In one of the most successful jumps from high school to the NBA, Phoenix Suns’Captain Amar'e Stoudemire captured the '03 NBA Rookie of the Year award at just 20 years old. Amar'e is a four-time NBA All-Star and is All-NBA First Team (the NBA's highest honors).
Standing at 6-10, Amar'e strives to positively influence youth, through his Each 1,Teach 1 Foundation, providing philanthropic support to at-risk minority youth and families. He was encouraged to give back so ardently, due to his tumultuous childhood in Florida, having moved around often and attending six different high schools before finishing his prep career at Cypress Creek High in Orlando, Florida.
His first foray with organized basketball was at the late age of 14, but he quickly developed the skills to now make him one of the best players in the NBA.

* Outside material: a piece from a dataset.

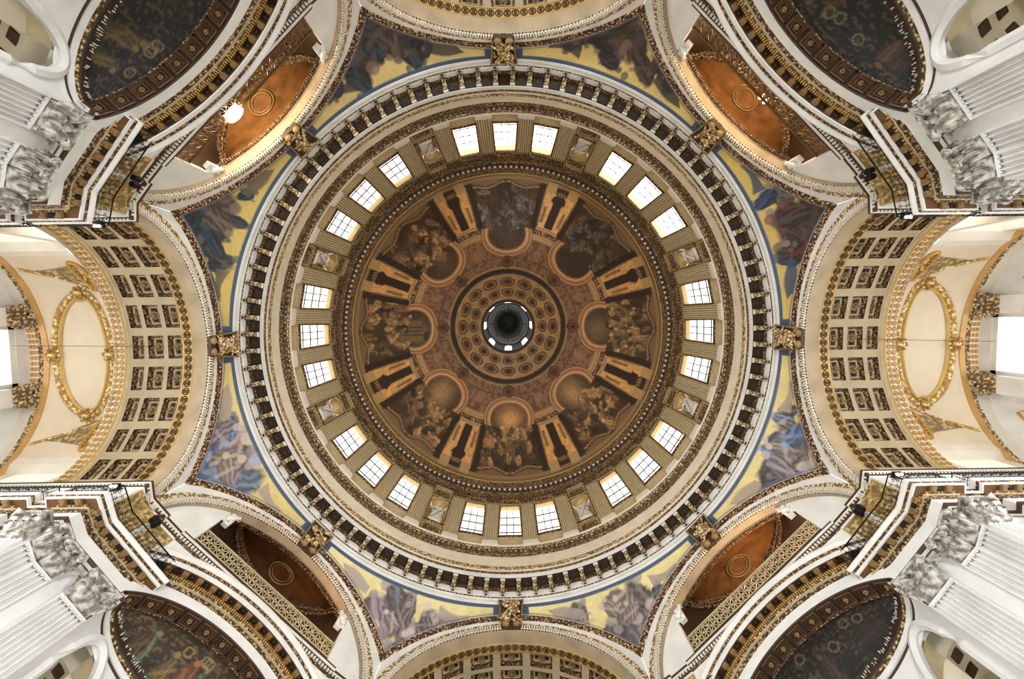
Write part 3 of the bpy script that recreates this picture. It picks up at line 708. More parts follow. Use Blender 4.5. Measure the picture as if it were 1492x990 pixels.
# lantern above the oculus
lan = Thing('ceiling', 'dark ribbed lantern seen through the round eye at the top of the dome', 'lantern', (0, 0, 61), kind='structure')
def lwall():
    mb = MB(); n = 8
    mb.lathe([(3.6, 61.2), (3.5, 62.4)], 64); mb.lathe([(3.6, 74.1), (3.33, 74.1), (3.3, 75)], 64)
    for i in range(8):
        a0 = i * PI / 4 + .15; a1 = (i + 1) * PI / 4 - .15; th = np.linspace(a0, a1, 6)
        mb.grid([[(3.45 * math.cos(t), 3.45 * math.sin(t), z) for z in (62.3, 74.3)] for t in th])
    return mb
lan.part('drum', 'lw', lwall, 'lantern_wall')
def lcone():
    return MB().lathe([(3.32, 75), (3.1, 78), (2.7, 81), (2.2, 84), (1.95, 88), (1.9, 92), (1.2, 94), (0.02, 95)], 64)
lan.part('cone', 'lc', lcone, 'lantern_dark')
for i in range(16):
    a = (i + .5) * PI / 8 + (0.09 if i % 2 else -0.09)
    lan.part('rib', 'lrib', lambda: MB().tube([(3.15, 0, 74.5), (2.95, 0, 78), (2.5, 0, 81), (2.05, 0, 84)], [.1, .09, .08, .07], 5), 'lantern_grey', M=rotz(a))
for i in range(8):
    a = i * PI / 4
    lan.part('cross_piece', 'lcp', lambda: MB().tube([(2.75 * math.cos(q), 2.75 * math.sin(q), 78) for q in np.linspace(.1, .68, 6)], .06, 5), 'lantern_grey', M=rotz(a))
    def lp():
        th = np.linspace(-.15, .15, 8); return MB().grid([[(3.5 * math.cos(t), 3.5 * math.sin(t), z) for z in (62.3, 74.2)] for t in th])
    lw = Thing('window_%d' % (25 + i), 'small bright lantern window at the %s edge of the eye' % SIDE[i * 45], 'window', (3.5, 0, 62.3), i * 45, 'windows of the lantern', 'structure')
    lw.part('pane', 'lp', lp, 'daylight_glass')
    def la():
        mb = MB(); t = np.linspace(0, PI, 11); q = [(.15 * math.cos(k), 70.0 + 3.6 * math.sin(k)) for k in t]
        V = [];
        for y, z in q: V += [(3.44 * math.cos(y), 3.44 * math.sin(y), z), (3.44 * math.cos(y), 3.44 * math.sin(y), 74.3)]
        return mb.grid(np.array(V).reshape(-1, 2, 3))
    lw.part('arched_head', 'la', la, 'lantern_wall')

# ================================================================== pendentives, arches, keystones
DP = 17.04                                        # distance of every arch plane from the centre
BA, BB, BC = 8.34, 6.85, 19.9                     # outer edge of the mosaic border
TIPS = {22.5: 'right, below the right arch', 67.5: 'bottom right', 112.5: 'bottom left', 157.5: 'left, below the left arch',
        202.5: 'left, above the left arch', 247.5: 'top left', 292.5: 'top right', 337.5: 'right, above the right arch'}
LOOK = {22.5: 'blue-robed seated figure and dark wing', 67.5: 'grey winged group', 112.5: 'mauve-grey group with outstretched wing',
        157.5: 'blue and violet seated figures', 202.5: 'dark grey bearded figures', 247.5: 'very dark figure holding a cross',
        292.5: 'dark brown struggling figures', 337.5: 'dark red and blue robed figures'}
for i, az in enumerate(sorted(TIPS)):
    t = Thing('mosaic_spandrel', 'curved gold spandrel mosaic with %s, %s' % (LOOK[az], TIPS[az].split(',')[0]), 'mosaic', (DP, 0, 24), az, 'mosaic spandrels under the round gallery')
    def pend(az=az, i=i):
        nu, nv = 321, 64; ph = np.radians(np.linspace(-22.45, 22.45, nu)); q = np.where(ph < 0, -1, 1)
        pc = q * math.radians(22.5); s = DP * np.tan(ph - pc); Hb = BC + (BB + .42) * np.sqrt(1 - (s / (BA + .42)) ** 2)
        Rb = DP / np.cos(ph - pc) - .0; v = np.linspace(0, 1, nv)
        z = 27.95 * (1 - v)[None] + Hb[:, None] * v[None]; R = 16.80 * (1 - v)[None] + Rb[:, None] * v[None]
        R = R + .25 * np.sin(v * PI)[None] * (1 - np.abs(ph / .4))[:, None]
        P = np.stack([R * np.cos(ph)[:, None], R * np.sin(ph)[:, None], z], -1)
        U = (ph / math.radians(22.5))[:, None] + 0 * z; Y = (27.95 - z) * 10
        col = pend_colour(U, Y, az, 300 + i * 11)
        blue = sm(Y, 2.3, 1.9) + (np.abs(U) > .83); col = over(col, blue, (66, 84, 110))
        eb = (z - Hb[:, None]) * 10; col = over(col, sm(eb, 1.6, 1.0), (206, 206, 206)); col = over(col, sm(np.abs(eb - 2.2), .8, .4) * .6, (90, 98, 112))
        return MB().grid(P, col=col)
    t.part('mosaic', 'pend%.1f' % az, pend, 'mosaic', smooth=True)

ARCHN = {0: 'right arch, to the right transept', 90: 'bottom arch', 180: 'left arch, to the left transept', 270: 'top arch', 45: 'lower right diagonal arch', 135: 'lower left diagonal arch', 225: 'upper left diagonal arch', 315: 'upper right diagonal arch'}
RA, RB = 7.2, 5.57
def ring_between(k0, k1, D, n=120, lift=0.0):
    t = np.linspace(.03, PI - .03, n); P0 = ell(t, EA, EB, EC); P1 = ell(t, RA, RB, EC)
    a = P0 + (P1 - P0) * k0; b = P0 + (P1 - P0) * k1
    cols = [np.c_[np.full(n, D + .12), a], np.c_[np.full(n, D), a], np.c_[np.full(n, D), b], np.c_[np.full(n, D + .12), b]]
    return MB().grid(np.stack(cols, 1))
def ring_ribs():
    mb = MB(); P0, T, N = arcpts(EA, EB, EC, 128, .04, PI - .04); L = np.linalg.norm(P0[1] - P0[0])
    ang = np.arctan2((P0[:, 1] - EC) / EB, P0[:, 0] / EA); P1 = ell(ang, RA, RB, EC)
    for p0, p1, t in zip(P0, P1, T):
        a = p0 + (p1 - p0) * .08; b = p0 + (p1 - p0) * .5; c = (a + b) / 2; w = (b - a) / 2
        mb.box((DP - .07, c[0], c[1]), (.06, 0, 0), (0, t[0] * L * .24, t[1] * L * .24), (0, w[0], w[1]))
    return mb
def arch_face():
    s = np.linspace(-7.055, 7.055, 141); top = BC + BB * np.sqrt(1 - (s / BA) ** 2)
    bot = EC + RB * np.sqrt(np.maximum(0, 1 - (s / RA) ** 2)) - .02
    return MB().grid(np.stack([np.c_[np.full(141, DP), s, bot], np.c_[np.full(141, DP), s, top]], 1))
def border():
    P, T, N = arcpts(BA, BB, BC, 110, .566, PI - .566)
    pr = [(DP, 0), (DP - .08, .02), (DP - .1, .1), (DP - .04, .13), (DP - .12, .2), (DP - .12, .32), (DP - .05, .36), (DP - .07, .42), (DP + .04, .46)]
    G = []
    for d_, o_ in pr: G.append(np.c_[np.full(len(P), d_), P + N * o_])
    G = np.stack(G, 1); lim = 7.055; G[:, :, 1] = np.clip(G[:, :, 1], -lim, lim); return MB().grid(G)
arches = {}
for k in range(8):
    az = k * 45; card = az % 90 == 0
    t = Thing('arch', 'pale stone arch with fluted gilt rim below the gallery ring: %s' % ARCHN[az].split(',')[0], 'arch', (DP, 0, 20.8), az, kind='structure'); arches[az] = t
    t.part('face', 'af', arch_face, 'marble'); t.part('mosaic_border', 'ab', border, 'orn_red')
    t.part('rim', 'ar', lambda: ring_between(0, .52, DP - .04), 'brown'); t.part('rim_edge', 'are', lambda: arch_sweep([(DP + .1, .0), (DP - .06, .0), (DP - .06, .03), (DP, .03)]), 'cream_light')
    t.part('flute_row', 'arf', ring_ribs, 'cream_light', kind='stuff'); t.part('leaf_moulding', 'arl', lambda: ring_between(.55, 1.0, DP - .09), 'orn_cream')
    t.part('soffit', 'as%d' % card, (lambda: arch_sweep([(DP, 0), (17.92, 0)])) if card else (lambda: arch_sweep([(DP, 0), (17.62, 0)])), 'stone_warm')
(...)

His brute force and amazing quickness for someone his size makes him extremely difficult to defend in the low post and a shot-blocking threat on the defensive end.
Amar'e owns Stoudemire's Downtown, a classy, sports-oriented restaurant next to the Phoenix Suns' arena, which has become a mainstay in the city. His love of music spurred him to start his own record label, Hypolcalypto Records and Hypolcalypto Entertainment, signing Phoenix-based Juice, as his first artist.
The Phoenix Suns' Captain was recently the only athlete in the UNICEF global campaign for child survival awareness called "Believe in Zero." The goal of this campaign is to ask the general public to join UNICEF in the fight to roll back the number of preventable child deaths from 25,000 per day to zero. He has written several opinion editorial articles, such as for Ebony Magazine and the AZ Republic, encouraging the youth to keep on track with their studies, as well as encouraging adults to give back to the youth.
He also lent his voice to the "Boost" High School Dropout Prevention campaign to help curb the nation's alarming dropout problem. Amare donated his time to record a series of entertaining and motivating wake-up calls and alarm ringtones that encourage teens throughout the country to "wake up" and get to school.
Amar'e has been featured in a myriad of media outlets, such as Nickelodeon Jr., Spike TV, Men’s Health, Maxim, Men's Journal, Money Magazine, Sports Illustrated, SI for Kids, Mass Appeal, and Ebony to the Jimmy Kimmel Show, Best Damn Sports Show, Jim Rome Show, and ESPN.